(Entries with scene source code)
** Begin **

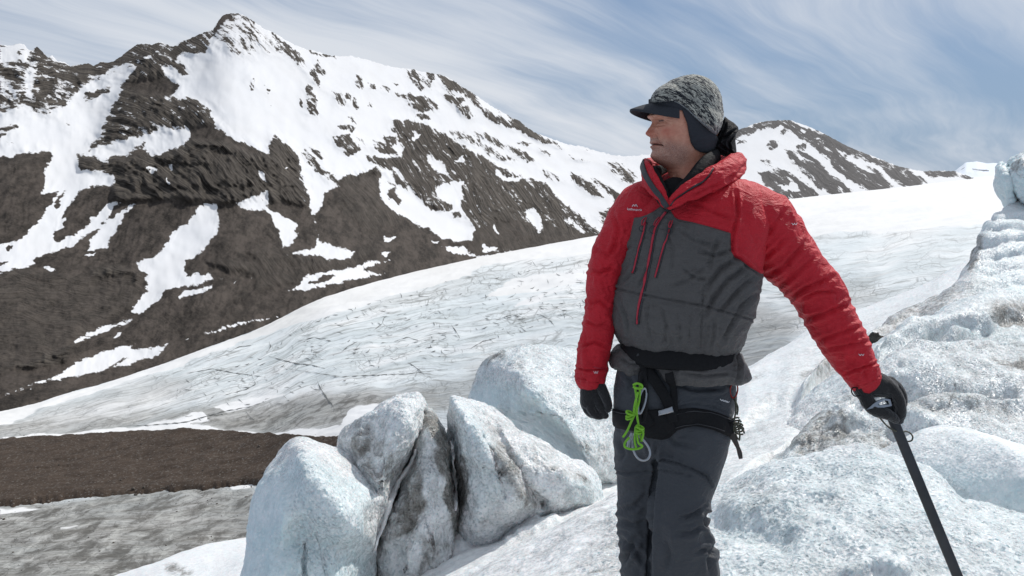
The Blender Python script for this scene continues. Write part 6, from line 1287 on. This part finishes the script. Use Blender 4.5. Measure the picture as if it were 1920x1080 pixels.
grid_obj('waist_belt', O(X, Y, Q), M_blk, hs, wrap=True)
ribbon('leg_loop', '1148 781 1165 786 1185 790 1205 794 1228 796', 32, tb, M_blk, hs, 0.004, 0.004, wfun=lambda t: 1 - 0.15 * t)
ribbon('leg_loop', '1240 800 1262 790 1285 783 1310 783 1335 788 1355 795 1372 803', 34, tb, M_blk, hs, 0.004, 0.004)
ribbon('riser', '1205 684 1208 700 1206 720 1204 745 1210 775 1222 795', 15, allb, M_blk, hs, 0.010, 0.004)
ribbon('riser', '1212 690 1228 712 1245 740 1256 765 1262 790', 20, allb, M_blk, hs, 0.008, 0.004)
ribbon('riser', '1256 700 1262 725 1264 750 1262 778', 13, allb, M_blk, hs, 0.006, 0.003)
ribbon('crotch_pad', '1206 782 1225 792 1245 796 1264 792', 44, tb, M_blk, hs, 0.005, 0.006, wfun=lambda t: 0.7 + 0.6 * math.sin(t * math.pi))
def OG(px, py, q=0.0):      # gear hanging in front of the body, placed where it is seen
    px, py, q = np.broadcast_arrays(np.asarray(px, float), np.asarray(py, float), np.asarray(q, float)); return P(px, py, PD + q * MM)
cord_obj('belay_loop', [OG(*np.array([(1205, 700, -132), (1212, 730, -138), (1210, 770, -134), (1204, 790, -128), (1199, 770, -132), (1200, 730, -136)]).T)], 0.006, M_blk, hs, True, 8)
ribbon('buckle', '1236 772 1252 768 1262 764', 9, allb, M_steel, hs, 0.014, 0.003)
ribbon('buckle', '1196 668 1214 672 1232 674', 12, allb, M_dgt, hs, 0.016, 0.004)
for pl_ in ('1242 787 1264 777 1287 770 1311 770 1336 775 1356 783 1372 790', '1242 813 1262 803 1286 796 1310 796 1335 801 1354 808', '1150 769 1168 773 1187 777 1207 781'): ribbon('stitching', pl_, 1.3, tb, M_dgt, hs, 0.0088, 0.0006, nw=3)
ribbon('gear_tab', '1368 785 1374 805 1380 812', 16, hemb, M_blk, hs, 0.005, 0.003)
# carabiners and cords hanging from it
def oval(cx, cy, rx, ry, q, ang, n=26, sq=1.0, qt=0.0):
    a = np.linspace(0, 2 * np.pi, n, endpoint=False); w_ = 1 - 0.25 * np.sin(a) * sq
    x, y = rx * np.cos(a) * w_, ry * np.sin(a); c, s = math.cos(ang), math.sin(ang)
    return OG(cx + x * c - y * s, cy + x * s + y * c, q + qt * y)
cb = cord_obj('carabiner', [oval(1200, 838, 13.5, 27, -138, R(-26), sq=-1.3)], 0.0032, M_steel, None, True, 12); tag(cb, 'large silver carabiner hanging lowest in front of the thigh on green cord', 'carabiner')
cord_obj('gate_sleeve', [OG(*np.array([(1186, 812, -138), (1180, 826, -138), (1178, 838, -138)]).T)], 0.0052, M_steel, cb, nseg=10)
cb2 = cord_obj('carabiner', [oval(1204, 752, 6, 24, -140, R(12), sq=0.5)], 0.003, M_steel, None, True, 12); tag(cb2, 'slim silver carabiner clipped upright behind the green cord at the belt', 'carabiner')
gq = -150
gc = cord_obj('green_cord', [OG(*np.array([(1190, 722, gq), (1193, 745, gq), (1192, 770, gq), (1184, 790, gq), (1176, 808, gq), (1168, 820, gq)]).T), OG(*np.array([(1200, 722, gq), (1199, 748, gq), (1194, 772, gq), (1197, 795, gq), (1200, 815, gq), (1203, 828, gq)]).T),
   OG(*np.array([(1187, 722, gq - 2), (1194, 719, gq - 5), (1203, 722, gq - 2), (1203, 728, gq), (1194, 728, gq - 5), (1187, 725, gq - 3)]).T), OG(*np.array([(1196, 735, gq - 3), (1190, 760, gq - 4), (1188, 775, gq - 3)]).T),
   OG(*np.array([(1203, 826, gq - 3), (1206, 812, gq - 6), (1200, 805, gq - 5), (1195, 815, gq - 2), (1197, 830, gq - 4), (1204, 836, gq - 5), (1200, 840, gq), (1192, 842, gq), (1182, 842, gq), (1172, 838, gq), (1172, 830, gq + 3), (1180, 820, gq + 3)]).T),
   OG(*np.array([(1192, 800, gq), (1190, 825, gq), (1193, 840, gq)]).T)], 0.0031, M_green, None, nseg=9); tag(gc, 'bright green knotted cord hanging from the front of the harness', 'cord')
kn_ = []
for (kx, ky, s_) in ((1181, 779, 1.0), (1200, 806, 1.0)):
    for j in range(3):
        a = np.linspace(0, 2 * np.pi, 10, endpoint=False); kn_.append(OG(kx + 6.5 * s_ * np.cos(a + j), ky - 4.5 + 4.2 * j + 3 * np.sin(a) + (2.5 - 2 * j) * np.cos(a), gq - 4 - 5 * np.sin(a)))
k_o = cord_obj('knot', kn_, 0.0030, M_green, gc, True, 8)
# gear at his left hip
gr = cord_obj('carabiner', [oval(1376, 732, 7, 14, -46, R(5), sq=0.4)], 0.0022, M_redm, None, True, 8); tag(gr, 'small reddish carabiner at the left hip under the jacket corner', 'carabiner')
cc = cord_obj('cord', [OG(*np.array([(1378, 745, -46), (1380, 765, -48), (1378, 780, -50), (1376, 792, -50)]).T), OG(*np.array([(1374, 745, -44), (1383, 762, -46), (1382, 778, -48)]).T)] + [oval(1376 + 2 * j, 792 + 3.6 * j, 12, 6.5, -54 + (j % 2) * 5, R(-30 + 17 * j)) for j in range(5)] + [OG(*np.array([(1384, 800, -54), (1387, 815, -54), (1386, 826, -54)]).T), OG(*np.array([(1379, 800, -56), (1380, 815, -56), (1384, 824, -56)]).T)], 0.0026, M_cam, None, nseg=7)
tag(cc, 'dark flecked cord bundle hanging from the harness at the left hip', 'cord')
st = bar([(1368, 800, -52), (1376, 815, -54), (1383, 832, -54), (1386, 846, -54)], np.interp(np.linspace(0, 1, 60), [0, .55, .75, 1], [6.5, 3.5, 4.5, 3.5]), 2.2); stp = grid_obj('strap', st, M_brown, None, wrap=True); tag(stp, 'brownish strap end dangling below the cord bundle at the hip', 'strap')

** End **
** Begin **

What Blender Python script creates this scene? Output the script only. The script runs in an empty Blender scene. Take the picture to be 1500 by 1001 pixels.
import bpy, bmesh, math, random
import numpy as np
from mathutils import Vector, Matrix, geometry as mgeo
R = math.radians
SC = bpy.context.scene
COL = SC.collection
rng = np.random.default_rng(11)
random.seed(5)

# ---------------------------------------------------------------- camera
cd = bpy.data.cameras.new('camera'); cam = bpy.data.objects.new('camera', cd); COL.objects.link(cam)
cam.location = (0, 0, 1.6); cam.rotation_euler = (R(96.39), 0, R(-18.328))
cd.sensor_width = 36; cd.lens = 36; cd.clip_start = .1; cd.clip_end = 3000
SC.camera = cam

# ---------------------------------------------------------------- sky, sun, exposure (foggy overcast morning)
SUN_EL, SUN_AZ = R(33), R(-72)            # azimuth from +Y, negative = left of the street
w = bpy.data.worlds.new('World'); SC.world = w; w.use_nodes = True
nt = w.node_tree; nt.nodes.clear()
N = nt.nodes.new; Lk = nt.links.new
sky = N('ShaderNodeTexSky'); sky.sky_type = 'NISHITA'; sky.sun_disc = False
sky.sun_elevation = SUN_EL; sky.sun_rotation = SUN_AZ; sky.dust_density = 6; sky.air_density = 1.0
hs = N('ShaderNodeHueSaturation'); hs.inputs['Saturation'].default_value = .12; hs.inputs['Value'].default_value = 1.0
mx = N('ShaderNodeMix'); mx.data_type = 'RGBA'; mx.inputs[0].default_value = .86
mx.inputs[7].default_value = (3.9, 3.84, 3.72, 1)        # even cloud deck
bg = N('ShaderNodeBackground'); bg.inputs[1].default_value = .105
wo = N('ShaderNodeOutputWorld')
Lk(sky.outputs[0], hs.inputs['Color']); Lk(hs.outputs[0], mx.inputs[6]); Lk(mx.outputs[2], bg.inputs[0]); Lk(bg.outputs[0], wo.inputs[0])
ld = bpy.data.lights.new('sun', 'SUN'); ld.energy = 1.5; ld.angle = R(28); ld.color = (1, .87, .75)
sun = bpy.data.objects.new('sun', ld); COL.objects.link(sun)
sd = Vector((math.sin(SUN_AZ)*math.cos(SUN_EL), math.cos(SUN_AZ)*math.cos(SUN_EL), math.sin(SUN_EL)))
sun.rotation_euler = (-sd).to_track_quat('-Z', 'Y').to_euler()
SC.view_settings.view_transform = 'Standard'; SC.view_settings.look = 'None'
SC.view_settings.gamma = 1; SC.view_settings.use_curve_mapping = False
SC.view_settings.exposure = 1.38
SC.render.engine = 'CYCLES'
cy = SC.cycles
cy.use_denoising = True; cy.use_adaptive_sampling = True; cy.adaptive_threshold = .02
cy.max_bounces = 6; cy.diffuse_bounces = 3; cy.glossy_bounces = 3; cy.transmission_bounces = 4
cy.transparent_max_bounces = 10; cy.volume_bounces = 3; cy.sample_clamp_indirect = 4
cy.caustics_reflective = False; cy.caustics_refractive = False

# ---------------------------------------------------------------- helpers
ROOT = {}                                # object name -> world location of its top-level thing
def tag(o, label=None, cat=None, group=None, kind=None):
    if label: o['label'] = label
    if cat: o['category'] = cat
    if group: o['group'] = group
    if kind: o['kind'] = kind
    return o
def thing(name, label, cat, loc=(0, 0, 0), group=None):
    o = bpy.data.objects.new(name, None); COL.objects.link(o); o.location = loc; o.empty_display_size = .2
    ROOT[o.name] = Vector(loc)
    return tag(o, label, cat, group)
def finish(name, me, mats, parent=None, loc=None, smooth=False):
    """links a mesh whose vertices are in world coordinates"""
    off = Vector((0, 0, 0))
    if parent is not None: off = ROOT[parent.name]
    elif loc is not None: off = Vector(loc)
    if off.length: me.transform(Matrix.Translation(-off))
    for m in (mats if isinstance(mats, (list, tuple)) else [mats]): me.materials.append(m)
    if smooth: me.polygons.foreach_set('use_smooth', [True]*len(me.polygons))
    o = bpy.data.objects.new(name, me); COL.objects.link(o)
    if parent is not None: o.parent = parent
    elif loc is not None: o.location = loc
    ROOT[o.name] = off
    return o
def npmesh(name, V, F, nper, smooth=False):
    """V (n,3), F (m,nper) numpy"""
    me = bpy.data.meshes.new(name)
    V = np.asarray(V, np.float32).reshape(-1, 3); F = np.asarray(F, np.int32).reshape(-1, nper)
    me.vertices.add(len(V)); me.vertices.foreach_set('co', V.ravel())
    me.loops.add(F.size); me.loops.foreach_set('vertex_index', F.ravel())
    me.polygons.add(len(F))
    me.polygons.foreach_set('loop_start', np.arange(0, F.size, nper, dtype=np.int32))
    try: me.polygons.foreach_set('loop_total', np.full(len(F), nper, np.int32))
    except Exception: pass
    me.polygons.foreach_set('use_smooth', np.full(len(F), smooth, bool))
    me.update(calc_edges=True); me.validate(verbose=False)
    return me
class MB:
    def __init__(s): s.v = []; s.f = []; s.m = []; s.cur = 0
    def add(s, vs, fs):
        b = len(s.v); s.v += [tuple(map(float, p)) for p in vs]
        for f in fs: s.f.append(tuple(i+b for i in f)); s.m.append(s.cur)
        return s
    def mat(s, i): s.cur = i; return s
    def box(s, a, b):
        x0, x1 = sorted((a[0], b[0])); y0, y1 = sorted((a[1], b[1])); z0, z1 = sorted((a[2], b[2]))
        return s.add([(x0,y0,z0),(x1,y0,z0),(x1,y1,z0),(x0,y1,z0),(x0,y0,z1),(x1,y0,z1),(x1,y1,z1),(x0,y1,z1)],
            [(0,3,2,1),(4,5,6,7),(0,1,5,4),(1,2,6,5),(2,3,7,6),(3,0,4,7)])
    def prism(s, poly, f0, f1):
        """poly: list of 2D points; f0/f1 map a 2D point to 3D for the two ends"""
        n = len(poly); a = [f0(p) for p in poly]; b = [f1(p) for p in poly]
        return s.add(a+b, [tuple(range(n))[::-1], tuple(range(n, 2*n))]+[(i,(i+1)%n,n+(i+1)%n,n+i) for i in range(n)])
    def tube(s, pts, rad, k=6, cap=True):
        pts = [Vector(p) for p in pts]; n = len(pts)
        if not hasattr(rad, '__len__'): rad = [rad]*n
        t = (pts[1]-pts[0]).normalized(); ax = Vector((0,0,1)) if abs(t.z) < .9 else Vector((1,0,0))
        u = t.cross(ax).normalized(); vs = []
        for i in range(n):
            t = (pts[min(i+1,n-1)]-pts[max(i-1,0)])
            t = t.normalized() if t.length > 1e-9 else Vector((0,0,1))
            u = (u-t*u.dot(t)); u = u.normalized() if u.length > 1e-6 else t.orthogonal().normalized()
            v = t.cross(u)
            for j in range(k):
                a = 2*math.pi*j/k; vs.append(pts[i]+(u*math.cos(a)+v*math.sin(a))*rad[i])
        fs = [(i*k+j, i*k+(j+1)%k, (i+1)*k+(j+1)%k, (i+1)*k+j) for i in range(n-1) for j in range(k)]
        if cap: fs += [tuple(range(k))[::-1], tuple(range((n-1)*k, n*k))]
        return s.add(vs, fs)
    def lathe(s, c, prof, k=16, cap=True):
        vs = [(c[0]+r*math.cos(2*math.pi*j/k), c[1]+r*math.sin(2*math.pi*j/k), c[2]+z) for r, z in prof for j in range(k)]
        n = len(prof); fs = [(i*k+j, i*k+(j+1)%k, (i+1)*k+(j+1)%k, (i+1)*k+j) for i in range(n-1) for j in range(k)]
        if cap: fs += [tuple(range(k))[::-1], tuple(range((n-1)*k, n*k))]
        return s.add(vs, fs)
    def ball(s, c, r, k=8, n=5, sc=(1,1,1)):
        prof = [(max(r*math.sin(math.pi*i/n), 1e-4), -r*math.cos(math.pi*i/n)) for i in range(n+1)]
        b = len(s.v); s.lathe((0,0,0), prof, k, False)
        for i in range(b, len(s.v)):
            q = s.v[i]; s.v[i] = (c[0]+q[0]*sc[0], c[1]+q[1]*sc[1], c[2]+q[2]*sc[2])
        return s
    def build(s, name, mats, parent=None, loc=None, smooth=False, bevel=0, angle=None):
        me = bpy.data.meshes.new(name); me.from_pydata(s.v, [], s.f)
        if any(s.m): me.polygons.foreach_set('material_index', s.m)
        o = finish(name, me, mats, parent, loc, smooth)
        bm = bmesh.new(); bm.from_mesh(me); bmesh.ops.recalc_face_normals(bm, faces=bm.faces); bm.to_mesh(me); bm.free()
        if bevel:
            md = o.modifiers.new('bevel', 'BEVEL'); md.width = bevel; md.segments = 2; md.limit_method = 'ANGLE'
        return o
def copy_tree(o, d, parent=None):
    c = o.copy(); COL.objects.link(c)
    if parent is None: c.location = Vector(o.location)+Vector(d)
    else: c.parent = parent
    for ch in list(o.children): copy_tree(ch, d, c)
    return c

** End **

EXERCISE DESCRIPTION
Among the entries above, locate the lines containing "What Blender Python" and "SC.camera = cam", and transcribe exactly those two lines and all lines between.

EXPECTED ANSWER
What Blender Python script creates this scene? Output the script only. The script runs in an empty Blender scene. Take the picture to be 1500 by 1001 pixels.
import bpy, bmesh, math, random
import numpy as np
from mathutils import Vector, Matrix, geometry as mgeo
R = math.radians
SC = bpy.context.scene
COL = SC.collection
rng = np.random.default_rng(11)
random.seed(5)

# ---------------------------------------------------------------- camera
cd = bpy.data.cameras.new('camera'); cam = bpy.data.objects.new('camera', cd); COL.objects.link(cam)
cam.location = (0, 0, 1.6); cam.rotation_euler = (R(96.39), 0, R(-18.328))
cd.sensor_width = 36; cd.lens = 36; cd.clip_start = .1; cd.clip_end = 3000
SC.camera = cam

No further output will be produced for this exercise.